If we continue to pull the thread, we see the origins of roti take us back to the origins of flatbread. First Law Comic writes of a Persian origin, “In 500 B.C., records exist that indicate that Persian soldiers baked a flatbread on their shields which they then covered with cheese and dates.” This takes my mind back to “zaruki,” a Persian word which thanks to a friend’s investigation (thanks, Sep and Sep’s dad!), we find it has several translations in Farsi: including yelling in pain from a bee sting or snake bite. “And in some part of Kerman, the province Zaruki is in,” writes Sep (whose dad is fluent in Farsi) via text, “it is a name of a type of bee.” Bee stings cause hot swollen bumps, much like the hot air bubbles that form in a tortilla. Could there be a correlation?

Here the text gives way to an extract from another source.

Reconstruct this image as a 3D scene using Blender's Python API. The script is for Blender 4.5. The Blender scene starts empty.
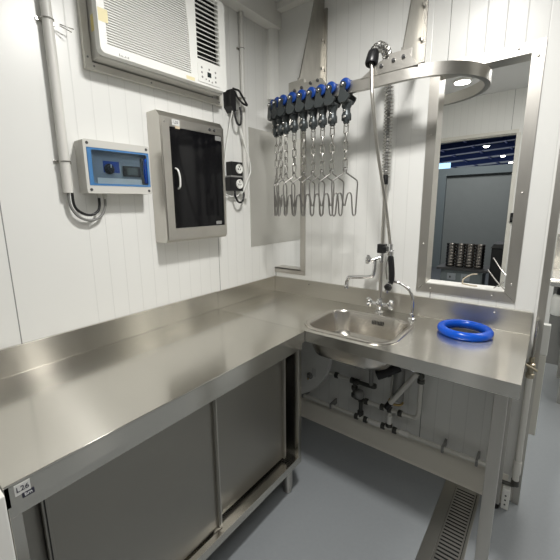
import bpy, bmesh, math, random
from math import sin, cos, pi, radians, sqrt
from mathutils import Vector, Matrix
from mathutils.geometry import delaunay_2d_cdt
random.seed(7)
SC = bpy.context.scene
COL = SC.collection

# ------------------------------------------------------------------ camera
CAM = (1.52725914, -1.97271495, 1.51552072)
YAW, PITCH, ROLL = -0.693614916, -0.190012825, -0.0185755556
FPX, CX, CY = 346.016673, 263.203559, 272.245891
fw = Vector((sin(YAW)*cos(PITCH), cos(YAW)*cos(PITCH), sin(PITCH)))
rt = fw.cross(Vector((0, 0, 1))).normalized()
up = rt.cross(fw)
rt2 = cos(ROLL)*rt + sin(ROLL)*up
up2 = -sin(ROLL)*rt + cos(ROLL)*up
cd = bpy.data.cameras.new('camera')
cam = bpy.data.objects.new('camera', cd)
COL.objects.link(cam)
m = Matrix((rt2, up2, -fw)).transposed().to_4x4()
m.translation = Vector(CAM)
cam.matrix_world = m
cd.sensor_fit = 'HORIZONTAL'
cd.sensor_width = 36
cd.lens = FPX/560*36
cd.shift_x = (280-CX)/560
cd.shift_y = (CY-280)/560
cd.clip_start = 0.02
SC.camera = cam

# ------------------------------------------------------------------ world, lights, exposure
W = bpy.data.worlds.new('world')
SC.world = W
W.use_nodes = True
W.node_tree.nodes['Background'].inputs[0].default_value = (0.6, 0.7, 0.85, 1)
W.node_tree.nodes['Background'].inputs[1].default_value = 0.05
SC.view_settings.view_transform = 'Standard'
SC.view_settings.look = 'None'
SC.view_settings.gamma = 1
SC.view_settings.use_curve_mapping = False
SC.view_settings.exposure = 0.18


def area(name, loc, sx, sy, power, color=(1, .985, .955), rot=(0, 0, 0)):
    l = bpy.data.lights.new(name, 'AREA')
    l.shape = 'RECTANGLE'
    l.size, l.size_y = sx, sy
    l.energy = power
    l.color = color
    o = bpy.data.objects.new(name, l)
    o.location = loc
    o.rotation_euler = rot
    COL.objects.link(o)
    return o


area('work_room_ceiling_light', (1.12, -1.02, 2.69), 0.18, 0.18, 26).data.spread = radians(170)
area('entrance_ceiling_light', (1.85, -2.0, 2.69), 0.9, 1.6, 13)
area('next_room_ceiling_light', (1.6, 1.6, 2.69), 0.3, 0.9, 18)
area('next_room_side_light', (2.3, 0.9, 2.69), 0.3, 0.9, 16)

# ------------------------------------------------------------------ materials
MATS = {}


def mat(name, col, rough=0.5, metal=0.0, bump=0.0, bscale=40, trans=0.0, ior=1.45, emit=None, es=0.0,
        var=0.0, vscale=6.0, stretch=None, coat=0.0, rvar=0.0, aniso=None):
    if name in MATS:
        return MATS[name]
    M = bpy.data.materials.new(name)
    M.use_nodes = True
    nt = M.node_tree
    b = nt.nodes['Principled BSDF']
    b.inputs['Base Color'].default_value = (*col, 1)
    b.inputs['Roughness'].default_value = rough
    b.inputs['Metallic'].default_value = metal
    b.inputs['Transmission Weight'].default_value = trans
    b.inputs['IOR'].default_value = ior
    b.inputs['Coat Weight'].default_value = coat
    if emit:
        b.inputs['Emission Color'].default_value = (*emit, 1)
        b.inputs['Emission Strength'].default_value = es
    tc = nt.nodes.new('ShaderNodeTexCoord')
    mp = nt.nodes.new('ShaderNodeMapping')
    nt.links.new(tc.outputs['Object'], mp.inputs['Vector'])
    if stretch:
        mp.inputs['Scale'].default_value = stretch
    nz = nt.nodes.new('ShaderNodeTexNoise')
    nz.inputs['Scale'].default_value = vscale
    nz.inputs['Detail'].default_value = 4
    nt.links.new(mp.outputs[0], nz.inputs['Vector'])
    if var:
        mx = nt.nodes.new('ShaderNodeMix')
        mx.data_type = 'RGBA'
        mx.inputs[6].default_value = (*[c*(1-var) for c in col], 1)
        mx.inputs[7].default_value = (*[min(1, c*(1+var)) for c in col], 1)
        nt.links.new(nz.outputs[0], mx.inputs[0])
        nt.links.new(mx.outputs[2], b.inputs['Base Color'])
    if rvar:
        mr = nt.nodes.new('ShaderNodeMapRange')
        mr.inputs[3].default_value = rough-rvar
        mr.inputs[4].default_value = rough+rvar
        nt.links.new(nz.outputs[0], mr.inputs[0])
        nt.links.new(mr.outputs[0], b.inputs['Roughness'])
    if bump:
        n2 = nt.nodes.new('ShaderNodeTexNoise')
        n2.inputs['Scale'].default_value = bscale
        n2.inputs['Detail'].default_value = 3
        nt.links.new(mp.outputs[0], n2.inputs['Vector'])
        bp = nt.nodes.new('ShaderNodeBump')
        bp.inputs['Strength'].default_value = bump
        bp.inputs['Distance'].default_value = 0.002
        nt.links.new(n2.outputs[0], bp.inputs['Height'])
        nt.links.new(bp.outputs[0], b.inputs['Normal'])
    if aniso:
        # brushed finish: a fairly clear reflection plus a second lobe stretched across the brush lines
        b2 = nt.nodes.new('ShaderNodeBsdfAnisotropic')
        b2.inputs['Color'].default_value = (*col, 1)
        b2.inputs['Roughness'].default_value = .21
        b2.inputs['Anisotropy'].default_value = -.76
        cv = nt.nodes.new('ShaderNodeCombineXYZ')
        for i in range(3):
            cv.inputs[i].default_value = aniso[i]
        nt.links.new(cv.outputs[0], b2.inputs['Tangent'])
        ms = nt.nodes.new('ShaderNodeMixShader')
        ms.inputs[0].default_value = .27
        nt.links.new(b.outputs[0], ms.inputs[1])
        nt.links.new(b2.outputs[0], ms.inputs[2])
        nt.links.new(ms.outputs[0], nt.nodes['Material Output'].inputs[0])
    MATS[name] = M
    return M


def panel_mat(name, axis, off, col=(.79, .79, .76)):
    """white insulated sandwich panel: faint ribs and dark joints between panels"""
    M = bpy.data.materials.new(name)
    M.use_nodes = True
    nt = M.node_tree
    b = nt.nodes['Principled BSDF']
    b.inputs['Roughness'].default_value = 0.33
    N = nt.nodes.new
    tc = N('ShaderNodeTexCoord')
    sp = N('ShaderNodeSeparateXYZ')
    nt.links.new(tc.outputs['Object'], sp.inputs[0])

    def mth(op, a, bb=None):
        n = N('ShaderNodeMath')
        n.operation = op
        for i, v in enumerate((a, bb)):
            if v is None:
                continue
            if isinstance(v, (int, float)):
                n.inputs[i].default_value = v
            else:
                nt.links.new(v, n.inputs[i])
        return n.outputs[0]

    def line(period, halfw):
        u = mth('ADD', sp.outputs[axis], off+10*period+period/2)
        f = mth('MODULO', u, period)
        d = mth('ABSOLUTE', mth('SUBTRACT', f, period/2))
        return mth('SUBTRACT', 1.0, mth('MINIMUM', mth('DIVIDE', d, halfw), 1.0))
    rib = line(0.075, 0.0030)
    seam = mth('GREATER_THAN', line(1.05, 0.003), 0.35)
    h = mth('ADD', rib, mth('MULTIPLY', seam, 2.0))
    bp = N('ShaderNodeBump')
    bp.invert = True
    bp.inputs['Strength'].default_value = 0.35
    bp.inputs['Distance'].default_value = 0.002
    nt.links.new(h, bp.inputs['Height'])
    nz = N('ShaderNodeTexNoise')
    nz.inputs['Scale'].default_value = 220
    bp2 = N('ShaderNodeBump')
    bp2.inputs['Strength'].default_value = 0.08
    bp2.inputs['Distance'].default_value = 0.001
    nt.links.new(tc.outputs['Object'], nz.inputs['Vector'])
    nt.links.new(nz.outputs[0], bp2.inputs['Height'])
    nt.links.new(bp.outputs[0], bp2.inputs['Normal'])
    nt.links.new(bp2.outputs[0], b.inputs['Normal'])
    m1 = N('ShaderNodeMix'); m1.data_type = 'RGBA'
    m1.inputs[6].default_value = (*col, 1)
    m1.inputs[7].default_value = (*[c*.88 for c in col], 1)  # shade in the rib grooves tinted into the colour, besides the bump
    nt.links.new(rib, m1.inputs[0])
    m2 = N('ShaderNodeMix'); m2.data_type = 'RGBA'
    nt.links.new(m1.outputs[2], m2.inputs[6])
    m2.inputs[7].default_value = (.25, .25, .24, 1)
    nt.links.new(seam, m2.inputs[0])
    nt.links.new(m2.outputs[2], b.inputs['Base Color'])
    return M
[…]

The truth is, I don’t have an answer, Mexican history has many gaping holes and with it, many origins. And even in seeking answers, I too am probably leaving behind holes for someone else to uncover. I just hold burning questions and jagged theories to fit together like puzzle pieces without a grander picture to draw from. A picture that many before me have worked to put together. I hold its many threads that pull and pull, leading me into different directions, and spirals that sometimes spin me right back to the very beginning. Back to zaruki. Back to roti, mandarin pancakes, and pita––whose flatbreads belong to a people with history in Mexico, whose stories are roots that have been cast aside and buried, leaving tremendous gaps that span centuries. Ones that deserve to see the light of day and be revered, repaired, and remembered. Ones that we hold in the floured moons of our Mexican cuisine; a shred of light to a dark night of many stars we are now left to connect.